> _THE DATA_
# # # #

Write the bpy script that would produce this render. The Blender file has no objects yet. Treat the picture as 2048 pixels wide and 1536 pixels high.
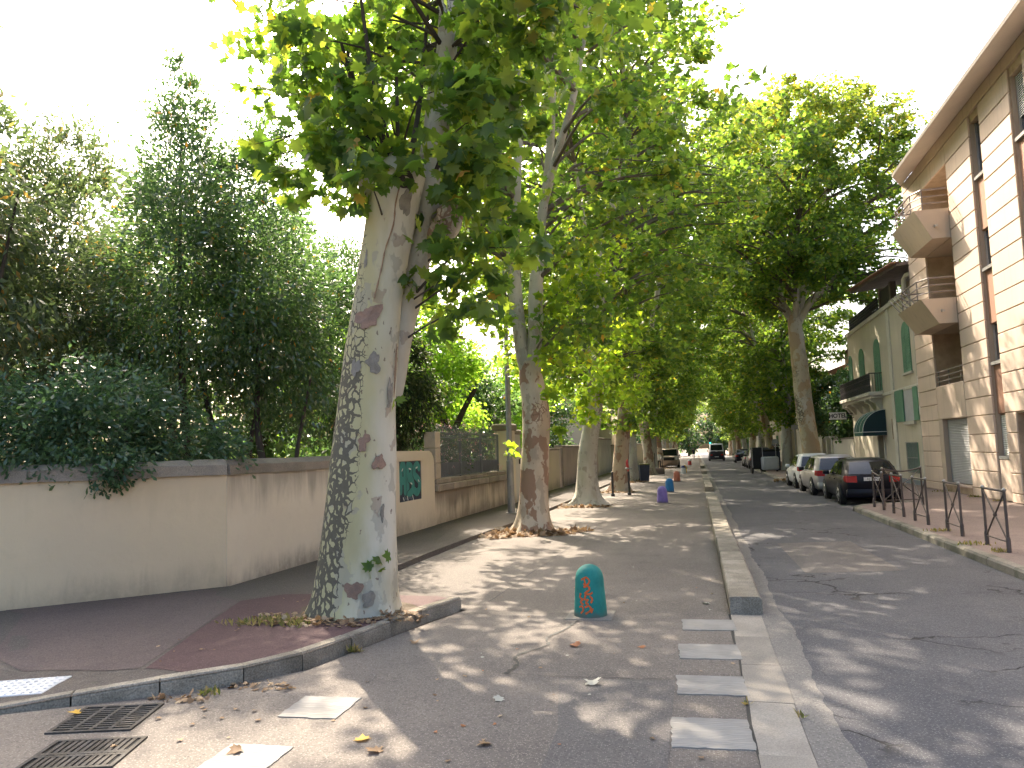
import bpy, bmesh, math, random
import numpy as np
from mathutils import Vector, Matrix
R = math.radians
scene = bpy.context.scene
C = scene.collection

# ---------------------------------------------------------------- camera
cam_d = bpy.data.cameras.new('camera'); cam = bpy.data.objects.new('camera', cam_d); C.objects.link(cam)
cam_d.sensor_width = 36.0; cam_d.lens = 1500.0 / 2048.0 * 36.0
cam_d.clip_start = 0.05; cam_d.clip_end = 2000.0
yaw, pitch, roll = R(13.582), R(5.1995), R(1.8)
fw = Vector((-math.sin(yaw) * math.cos(pitch), math.cos(yaw) * math.cos(pitch), math.sin(pitch)))
rt = Vector((math.cos(yaw), math.sin(yaw), 0)); up = rt.cross(fw)
r2 = math.cos(roll) * rt - math.sin(roll) * up
u2 = math.sin(roll) * rt + math.cos(roll) * up
cam.matrix_world = Matrix(((r2.x, u2.x, -fw.x, 0.0), (r2.y, u2.y, -fw.y, 0.0), (r2.z, u2.z, -fw.z, 1.95), (0, 0, 0, 1)))
scene.camera = cam

# ---------------------------------------------------------------- sky, sun, exposure
SUN_EL = R(44.0)
SUN = Vector((-0.516 * math.cos(SUN_EL), 0.857 * math.cos(SUN_EL), math.sin(SUN_EL))).normalized()
world = bpy.data.worlds.new('World'); scene.world = world; world.use_nodes = True
wn = world.node_tree
bg = wn.nodes['Background']
sky = wn.nodes.new('ShaderNodeTexSky'); sky.sky_type = 'NISHITA'; sky.sun_disc = False
sky.sun_elevation = SUN_EL; sky.sun_rotation = math.atan2(SUN.x, SUN.y)
sky.air_density = 1.0; sky.dust_density = 8.0; sky.ozone_density = 1.0; sky.altitude = 30
wn.links.new(sky.outputs[0], bg.inputs[0]); bg.inputs[1].default_value = 0.15
sd = bpy.data.lights.new('sun', 'SUN'); sd.energy = 3.6; sd.angle = R(0.55); sd.color = (1.0, 0.86, 0.69)
sun = bpy.data.objects.new('sun', sd); C.objects.link(sun)
sun.rotation_euler = SUN.to_track_quat('Z', 'Y').to_euler(); sun.location = (-20, 40, 40)
vs = scene.view_settings
vs.view_transform = 'Standard'; vs.look = 'None'; vs.gamma = 1.0; vs.use_curve_mapping = False
vs.exposure = 2.08
scene.render.engine = 'CYCLES'
cy = scene.cycles
cy.max_bounces = 6; cy.diffuse_bounces = 3; cy.glossy_bounces = 3; cy.transmission_bounces = 4; cy.transparent_max_bounces = 6
cy.use_adaptive_sampling = True; cy.adaptive_threshold = 0.025; cy.sample_clamp_indirect = 6.0; cy.use_denoising = True
cy.caustics_reflective = False; cy.caustics_refractive = False

# ---------------------------------------------------------------- mesh helpers
rng = np.random.default_rng(7)
random.seed(7)

class MB:
    """collects vertices and faces for one mesh"""
    def __init__(s): s.v = []; s.f = []
    def add(s, vs_, fs_):
        o = len(s.v); s.v += [tuple(p) for p in vs_]; s.f += [tuple(i + o for i in q) for q in fs_]; return s
    def box(s, x0, x1, y0, y1, z0, z1):
        return s.add([(x0,y0,z0),(x1,y0,z0),(x1,y1,z0),(x0,y1,z0),(x0,y0,z1),(x1,y0,z1),(x1,y1,z1),(x0,y1,z1)],
                     [(3,2,1,0),(4,5,6,7),(0,1,5,4),(1,2,6,5),(2,3,7,6),(3,0,4,7)])
    def cbox(s, x0, x1, y0, y1, z0, z1, c=0.01):
        """box with chamfered edges"""
        P = []
        for dz, e in ((z0, c), (z0 + c, 0), (z1 - c, 0), (z1, c)):
            a, b, p, q = x0 + e, x1 - e, y0 + e, y1 - e
            P += [(a + c*(e == 0), p, dz), (b - c*(e == 0), p, dz), (b, p + c*(e == 0), dz), (b, q - c*(e == 0), dz),
                  (b - c*(e == 0), q, dz), (a + c*(e == 0), q, dz), (a, q - c*(e == 0), dz), (a, p + c*(e == 0), dz)]
        F = [tuple(range(7, -1, -1)), tuple(range(24, 32))]
        for k in range(3):
            for i in range(8):
                j = (i + 1) % 8; F.append((k*8 + i, k*8 + j, k*8 + 8 + j, k*8 + 8 + i))
        return s.add(P, F)
    def prism(s, poly, z0, z1):
        n = len(poly)
        P = [(x, y, z0) for x, y in poly] + [(x, y, z1) for x, y in poly]
        F = [tuple(range(n - 1, -1, -1)), tuple(range(n, 2 * n))] + [(i, (i + 1) % n, n + (i + 1) % n, n + i) for i in range(n)]
        return s.add(P, F)
    def tube(s, pts, rad, n=8, cap=True, noise=None):
        pts = [Vector(p) for p in pts]
        if not hasattr(rad, '__len__'): rad = [rad] * len(pts)
        ref = None; P = []; F = []
        for i, p in enumerate(pts):
            t = (pts[min(i + 1, len(pts) - 1)] - pts[max(i - 1, 0)]).normalized()
            if ref is None:
                ref = Vector((1, 0, 0)) if abs(t.x) < 0.9 else Vector((0, 1, 0))
            u = (ref - t * ref.dot(t)).normalized(); w = t.cross(u); ref = u
            for k in range(n):
                a = 2 * math.pi * k / n; rr = rad[i] * (noise(i, a) if noise else 1)
                P.append(p + u * (math.cos(a) * rr) + w * (math.sin(a) * rr))
        for i in range(len(pts) - 1):
            for k in range(n):
                j = (k + 1) % n; F.append((i*n + k, i*n + j, (i+1)*n + j, (i+1)*n + k))
        if cap: F += [tuple(range(n - 1, -1, -1)), tuple(range((len(pts)-1)*n, len(pts)*n))]
        return s.add(P, F)
    def lathe(s, prof, n=20, cx=0, cy=0):
        P = []; F = []
        for r, z in prof:
            for k in range(n):
                a = 2*math.pi*k/n; P.append((cx + r*math.cos(a), cy + r*math.sin(a), z))
        for i in range(len(prof) - 1):
            for k in range(n):
                j = (k + 1) % n; F.append((i*n + k, i*n + j, (i+1)*n + j, (i+1)*n + k))
        F += [tuple(range(n - 1, -1, -1)), tuple(range((len(prof)-1)*n, len(prof)*n))]
        return s.add(P, F)
    def bar(s, a, b, w, h=None):
        """square bar between two points"""
        a, b = Vector(a), Vector(b); h = h or w; t = (b - a).normalized()
        r_ = Vector((0, 0, 1)) if abs(t.z) < 0.95 else Vector((1, 0, 0))
        u = t.cross(r_).normalized() * (w/2); q = t.cross(u).normalized() * (h/2)
        P = [a+u+q, a-u+q, a-u-q, a+u-q, b+u+q, b-u+q, b-u-q, b+u-q]
        return s.add(P, [(3,2,1,0),(4,5,6,7),(0,1,5,4),(1,2,6,5),(2,3,7,6),(3,0,4,7)])
    def xf(s, m):
        s.v = [tuple(m @ Vector(p)) for p in s.v]; return s
    def mesh(s, name, smooth=False):
        me = bpy.data.meshes.new(name); me.from_pydata(s.v, [], s.f)
        bm = bmesh.new(); bm.from_mesh(me); bmesh.ops.recalc_face_normals(bm, faces=bm.faces); bm.to_mesh(me); bm.free()
        if smooth:
            me.polygons.foreach_set('use_smooth', [True] * len(me.polygons))
            try: me.set_sharp_from_angle(angle=R(smooth if smooth > 1 else 40))
            except Exception: pass
        return me
    def build(s, name, mat, parent=None, kind=None, smooth=False, loc=None):
        return link(name, s.mesh(name, smooth), mat, parent, kind, loc)

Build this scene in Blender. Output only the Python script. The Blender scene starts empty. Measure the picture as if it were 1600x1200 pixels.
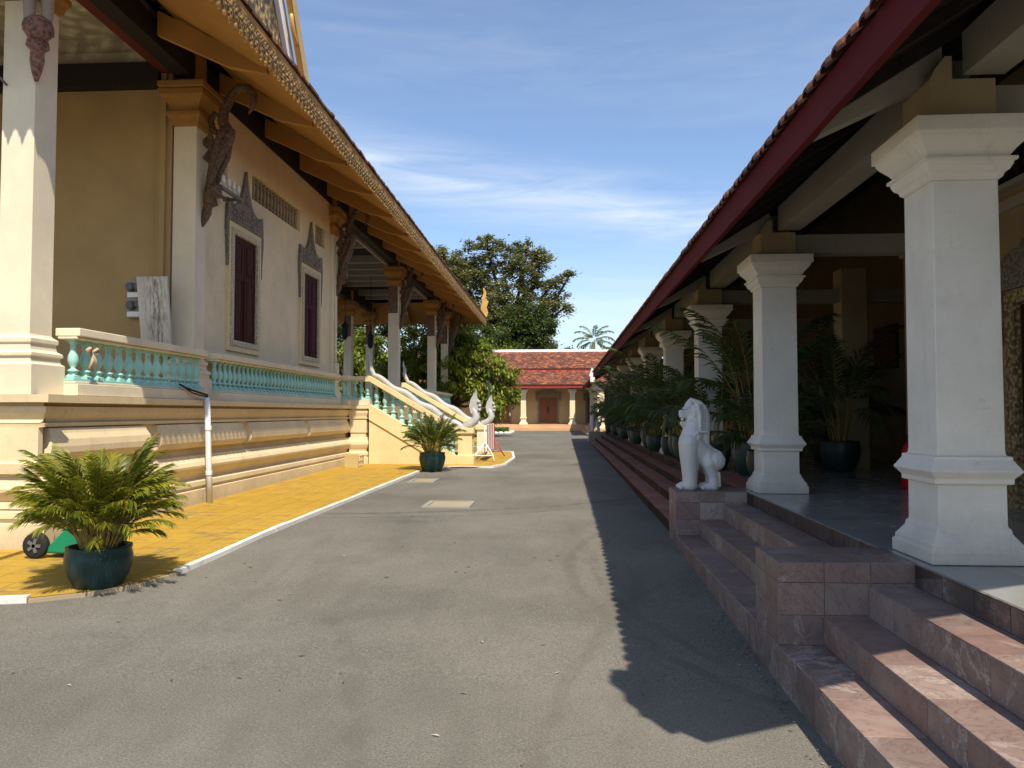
import bpy, math, random
from mathutils import Vector, Matrix
R=math.radians; PI=math.pi
rng=random.Random(7)
sc=bpy.context.scene
# ------------------------------------------------------------ camera
cam=bpy.data.cameras.new("camera"); cam_o=bpy.data.objects.new("camera",cam); sc.collection.objects.link(cam_o)
cam.sensor_width=36; cam.lens=1200/1600*36; cam.clip_start=.05; cam.clip_end=3000
cam_o.location=(0,0,1.6)
cam_o.rotation_euler=(R(90+2.1476),0,R(3.4788))
sc.camera=cam_o
# ------------------------------------------------------------ sky, sun, exposure
SUN=Vector((.30,-.65,1)).normalized()
w=bpy.data.worlds.new("World"); sc.world=w; w.use_nodes=True
nt=w.node_tree; bg=nt.nodes["Background"]
sky=nt.nodes.new("ShaderNodeTexSky"); sky.sky_type='NISHITA'; sky.sun_disc=False
sky.sun_elevation=math.asin(SUN.z); sky.sun_rotation=math.atan2(SUN.x,SUN.y)
sky.air_density=.9; sky.dust_density=.9; sky.ozone_density=2.3
tc=nt.nodes.new("ShaderNodeTexCoord"); mp=nt.nodes.new("ShaderNodeMapping"); mp.vector_type='POINT'
mp.inputs['Location'].default_value=(.3,.1,.55); mp.inputs['Rotation'].default_value=(R(6),R(14),R(12)); mp.inputs['Scale'].default_value=(1.0,2.2,5.2)
nz=nt.nodes.new("ShaderNodeTexNoise"); nz.inputs['Scale'].default_value=1.35; nz.inputs['Detail'].default_value=9; nz.inputs['Roughness'].default_value=.58; nz.inputs['Distortion'].default_value=.5
rp=nt.nodes.new("ShaderNodeValToRGB"); rp.color_ramp.elements[0].position=.48; rp.color_ramp.elements[1].position=.82
rp.color_ramp.elements[1].color=(.16,.16,.16,1)
mx=nt.nodes.new("ShaderNodeMix"); mx.data_type='RGBA'
mx.inputs[7].default_value=(4.6,5.0,5.4,1)
nt.links.new(tc.outputs['Generated'],mp.inputs[0]); nt.links.new(mp.outputs[0],nz.inputs['Vector'])
def wm(op,a,b=None):
    x=nt.nodes.new("ShaderNodeMath"); x.operation=op
    for i,q in enumerate((a,b)):
        if q is None: continue
        if isinstance(q,(int,float)): x.inputs[i].default_value=q
        else: nt.links.new(q,x.inputs[i])
    return x.outputs[0]
nt.links.new(nz.outputs[0],rp.inputs[0])
sp=nt.nodes.new("ShaderNodeSeparateXYZ"); nt.links.new(tc.outputs['Generated'],sp.inputs[0])
mp2=nt.nodes.new("ShaderNodeMapping"); mp2.inputs['Rotation'].default_value=(0,R(9),0); mp2.inputs['Scale'].default_value=(1.5,2,11)
nt.links.new(tc.outputs['Generated'],mp2.inputs[0])
nz2=nt.nodes.new("ShaderNodeTexNoise"); nz2.inputs['Scale'].default_value=3.2; nz2.inputs['Detail'].default_value=8; nz2.inputs['Roughness'].default_value=.62; nz2.inputs['Distortion'].default_value=.7; nt.links.new(mp2.outputs[0],nz2.inputs['Vector'])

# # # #

> _YOUR OBJECTIVE_
Could you repeat exactly the lines from the first one of the records above through the line containing "C = scene.collection", leaving out any pictures?

> _FULL ANSWER_
Write the bpy script that would produce this render. The Blender file has no objects yet. Treat the picture as 2048 pixels wide and 1536 pixels high.
import bpy, bmesh, math, random
import numpy as np
from mathutils import Vector, Matrix
R = math.radians
scene = bpy.context.scene
C = scene.collection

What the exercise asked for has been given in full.